Inclusive Worship & Communion

Why we worship

We practice our faith in community with one another. We have different gifts, hopes and dreams and in worship we draw our differences into community and we open our hearts to the stories of the past. In worship, we connect with God and one another through prayer, scripture, communion and words spoken or sung in a song. In worship, we pause from the work of the everyday to be still and centered.


All are welcome at God’s Table

Urban Abbey is an open table in worship and everyone is welcome. The Abbey hosts communion every week at every service, which is not typical of all Methodist congregations. We don't expect worshippers to be members of our coffeeshop-bookstore-church in order to participate in communion. We say, "All you have to be is hungry." Communion is a thin place. It connects us to Christians past, present and future. It is a ritual shared by those down the street and those gathering at tables around the globe. When we lift the cup and break the bread, we claim and celebrate the presence of the sacred. God is present in the bread, the cup and the people gathered. Real PRESENCE is transformative, dynamic and challenging. Our open table invites all and calls us to take part in what Rev. McKnight describes as "putting the leaf in the table" and throwing the doors of welcome open wide. Our open table means we are challenged to invite, include and connect. We are called to send the invitations, set the table and add more chairs. Because when we practice each week at this simple meal, we pause to see God present at our table. We remember that we are called to see God twinkling in the eyes of our fellow humans, across the city and around the globe.


How do we Worship at Urban Abbey?

Timely and Traditional: We prepare and plan, guided by an anchor image for each season. We listen and dream, think and wait for a spark to inspire our plans for each week and for the year. That might mean a series of sermons organized around a cultural phenomenon such as the musical Hamilton or a book of spiritual poetry by a respected writer like Mary Oliver. It's relevant, but draws from a deep spiritual well and tied to Christian traditions. 
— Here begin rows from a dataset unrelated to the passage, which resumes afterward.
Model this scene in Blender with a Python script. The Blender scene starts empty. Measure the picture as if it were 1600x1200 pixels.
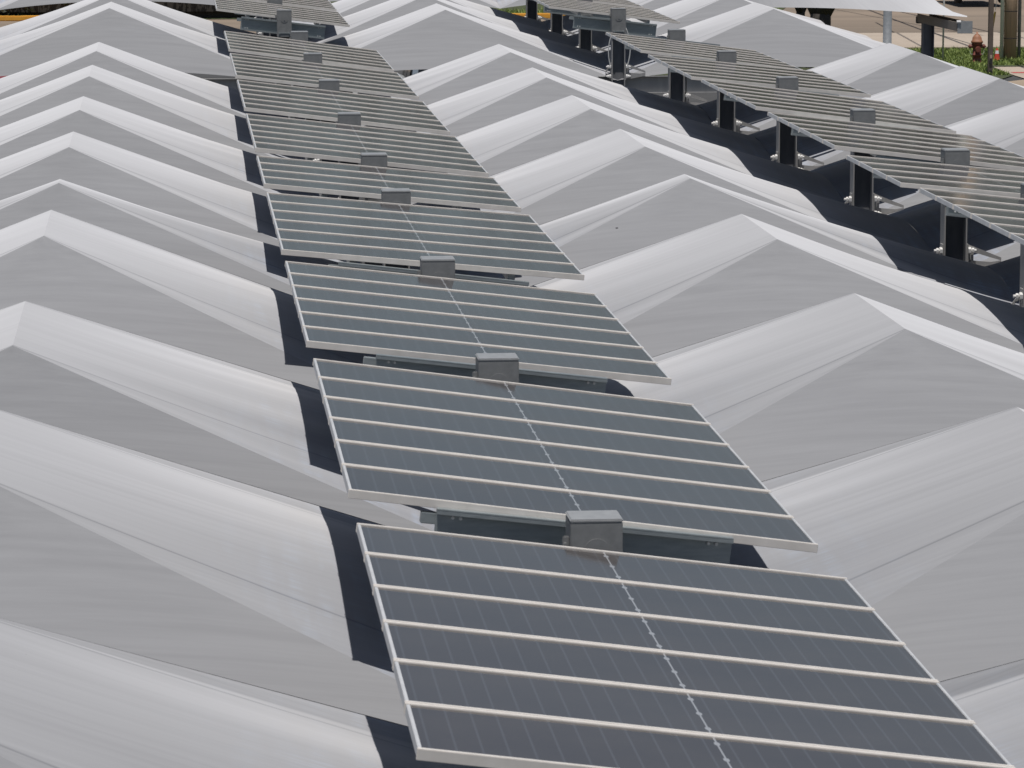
import bpy, bmesh, math, random
from mathutils import Vector, Matrix
random.seed(7)
R = math.radians
scene = bpy.context.scene
C = scene.collection
CAMZ = 7.0          # camera height above the lot

# ------------------------------------------------------------------ helpers
def tag(o, label=None, cat=None, group=None, kind=None):
    if label: o['label'] = label
    if cat: o['category'] = cat
    if group: o['group'] = group
    if kind: o['kind'] = kind
    return o

def empty(name, loc=(0, 0, 0), rz=0.0):
    o = bpy.data.objects.new(name, None); C.objects.link(o)
    o.empty_display_size = .2
    o.location = loc; o.rotation_euler = (0, 0, rz)
    return o

def obj(name, bm, m, parent=None, smooth=False, loc=None):
    me = bpy.data.meshes.new(name)
    bm.normal_update()
    bm.to_mesh(me); bm.free()
    for mm in (m if isinstance(m, (list, tuple)) else [m]): me.materials.append(mm)
    if smooth: me.polygons.foreach_set('use_smooth', [True]*len(me.polygons))
    o = bpy.data.objects.new(name, me); C.objects.link(o)
    if parent: o.parent = parent
    if loc: o.location = loc
    return o

def children(o): return [c for c in o.children]

def copy_tree(o, parent=None):
    c = o.copy(); C.objects.link(c); c.parent = parent
    for ch in children(o): copy_tree(ch, c)
    return c

def box(bm, cx, cy, cz, sx, sy, sz, bev=0.0, M=None, mi=0):
    r = bmesh.ops.create_cube(bm, size=1.0)
    vs = r['verts']
    T = Matrix.Translation((cx, cy, cz)) @ Matrix.Diagonal((sx, sy, sz, 1))
    if M is not None: T = M @ T
    bmesh.ops.transform(bm, matrix=T, verts=vs)
    fs = set(f for v in vs for f in v.link_faces)
    for f in fs: f.material_index = mi
    if bev > 0:
        es = set(e for v in vs for e in v.link_edges)
        bmesh.ops.bevel(bm, geom=list(es), offset=bev, segments=2, affect='EDGES')

def cyl(bm, a, b, r0, r1=None, n=14, caps=True, mi=0):
    a = Vector(a); b = Vector(b); r1 = r0 if r1 is None else r1
    d = b - a
    q = d.to_track_quat('Z', 'Y').to_matrix().to_4x4()
    M = Matrix.Translation((a + b)/2) @ q
    r = bmesh.ops.create_cone(bm, cap_ends=caps, segments=n, radius1=r0, radius2=r1, depth=d.length, matrix=M)
    for f in set(f for v in r['verts'] for f in v.link_faces): f.material_index = mi

def tube(bm, pts, r, n=8):
    pts = [Vector(p) for p in pts]; rings = []
    for i, p in enumerate(pts):
        d = (pts[min(i+1, len(pts)-1)] - pts[max(i-1, 0)]).normalized()
        u = d.cross(Vector((.13, .97, .2))).normalized(); w = d.cross(u)
        rings.append([bm.verts.new(p + (u*math.cos(2*math.pi*k/n) + w*math.sin(2*math.pi*k/n))*r) for k in range(n)])
    for a, b in zip(rings[:-1], rings[1:]):
        for k in range(n): bm.faces.new((a[k], a[(k+1) % n], b[(k+1) % n], b[k]))
    bm.faces.new(list(reversed(rings[0]))); bm.faces.new(rings[-1])

def lathe(bm, prof, n=24, cx=0, cy=0):
    rings = []
    for (r, z) in prof:
        rings.append([bm.verts.new((cx + r*math.cos(2*math.pi*i/n), cy + r*math.sin(2*math.pi*i/n), z)) for i in range(n)])
    for a, b in zip(rings[:-1], rings[1:]):
        for i in range(n):
            bm.faces.new((a[i], a[(i+1) % n], b[(i+1) % n], b[i]))
    bm.faces.new(list(reversed(rings[0]))); bm.faces.new(rings[-1])

def prism(bm, poly, axis, d0, d1, mi=0):
    """extrude a 2-D polygon; axis 'x' -> poly is (y,z), 'y' -> (x,z), 'z' -> (x,y)"""
    def P(u, v, d):
        return {'x': (d, u, v), 'y': (u, d, v), 'z': (u, v, d)}[axis]
    a = [bm.verts.new(P(u, v, d0)) for u, v in poly]
    b = [bm.verts.new(P(u, v, d1)) for u, v in poly]
    n = len(poly); fs = []
    fs.append(bm.faces.new(a)); fs.append(bm.faces.new(list(reversed(b))))
    for i in range(n): fs.append(bm.faces.new((a[i], b[i], b[(i+1) % n], a[(i+1) % n])))
    for f in fs: f.material_index = mi
    bmesh.ops.recalc_face_normals(bm, faces=fs)

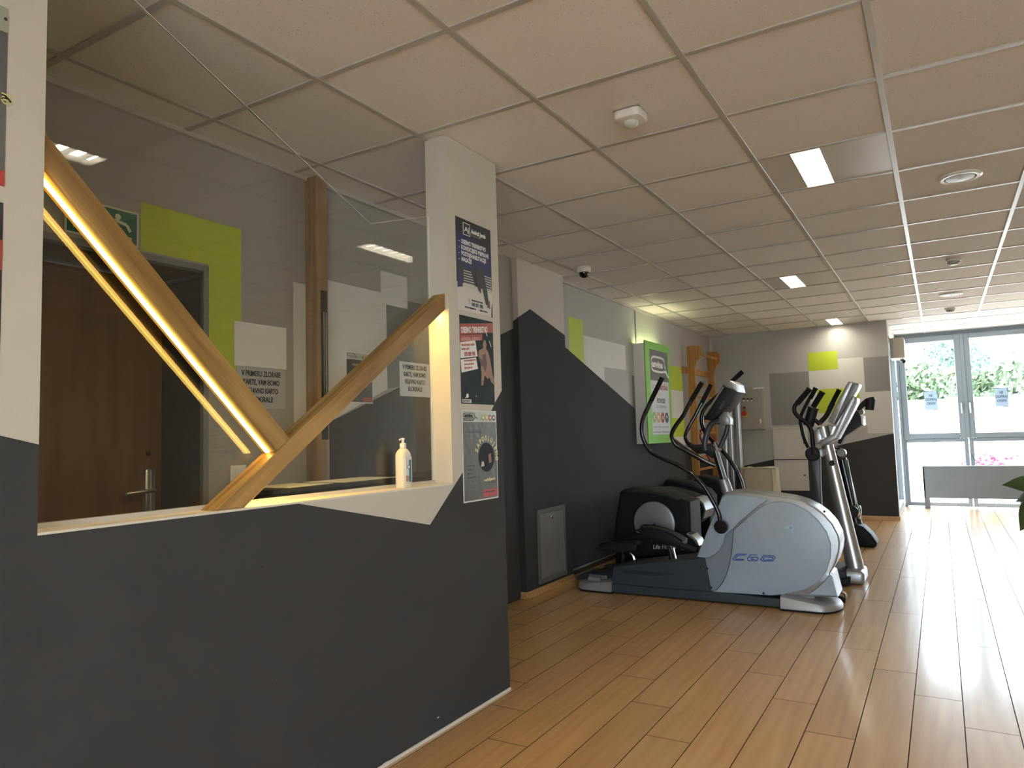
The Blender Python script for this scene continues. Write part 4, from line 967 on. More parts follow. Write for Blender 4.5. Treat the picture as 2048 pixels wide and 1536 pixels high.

Intimate and relational: We prepare in a team. Our services are intentional and prepared with deep care but we are not "produced." We will host three, four or ten services with 60 people in each service before we meet in a Gym-a-cafa-torium and host 600 people at a single service. We sit at tables, not tidy rows. Within the service itself, we pause to be mindful of life-giving spaces and we create space for connection and conversation. This gives people both permission and a challenge to reach out to one another, fortify existing relationships and forge new ones. 

Ritual: It seeps into the bone and at its best ritual is empowering. Every week we celebrate communion, sing the same refrains, name the Lord’s prayer and sing the Beatles' classic, "Let It Be." The hope is that when someone is in a crisis and in need of peace these spaces of memory that we build each week can offer a comforting presence.  

Music Ministry: Our music leaders seek to include people in worship, inviting them to use their gifts, setting them up for the best experience and challenging them to grow in their gifts. The emphasis is on participation and the giving of time and talent rather than production values.We blend music; mixing the secular and the sacred. We reach into various styles of worship music including music one might hear on the radio. The Abbey is all about naming God in the ordinary, so we blur the boundaries of what music belongs in church.

Storytelling: Key elements and rituals are repeated every week, but we also push the practice with new songs, themes or ways into the sacred stories of the past. This is a way of opening those stories for our future. They are a mirror and a challenge.  This is where we can spark something new, perhaps sharing the narratives around Jesus’s last week with the musical theater tune “Can you hear the people sing/Singing the songs of angry men…” echoing under the scripture.  We share the Magnificat with Dorothea Lang’s image of a Depression era mother cradling her windblown children and we weave the Dixie Chick’s Lullaby through the words of Mary’s great courage, resilience and determination.  We draw from the world around us to give body and flesh and connection to stories that have been shared generation after generation.

Laughter: We take humor seriously, as a way into people's hearts and as a way to not take ourselves too seriously. We laugh sometimes on purpose and often at mistakes and missteps because…well, there is no other way.

Seasons: We make space to name pain, grief, stress, struggle and brokenness each week.  In key seasons we extend this space; naming the fear of mortality with Ashes, the Saints we miss and our sadness even in the season of Christmas, when everything else is wrapped in twinkle lights.  We bless oil for healing, not because we believe oil and prayer offers a cure as much as we believe in the mystery of connection and grace we can together honor the hope for wholeness and healing of the body, mind and spirit.  We connect to the whole of our tradition through the liturgical calendar, following the seasons that take us outside of the seasons of our culture; seasons that name pause and rest, reflection and growth, change and renewal.  

Baptism: We celebrate baptism in worship. Like communion, it is a sacrament in our United Methodist tradition. Baptism is not about being unclean or going to hell, it is an outward sign of God’s inward presence. In baptism we celebrate God’s presence already vivid and alive in each of us. It is an act of becoming family. We do not re-baptize people that were baptized in another community, because it is about God and not us. It is not dependent on who did it and how much water was used. We baptize adults and children in a style that the person or parents seeking baptism feel is most meaningful.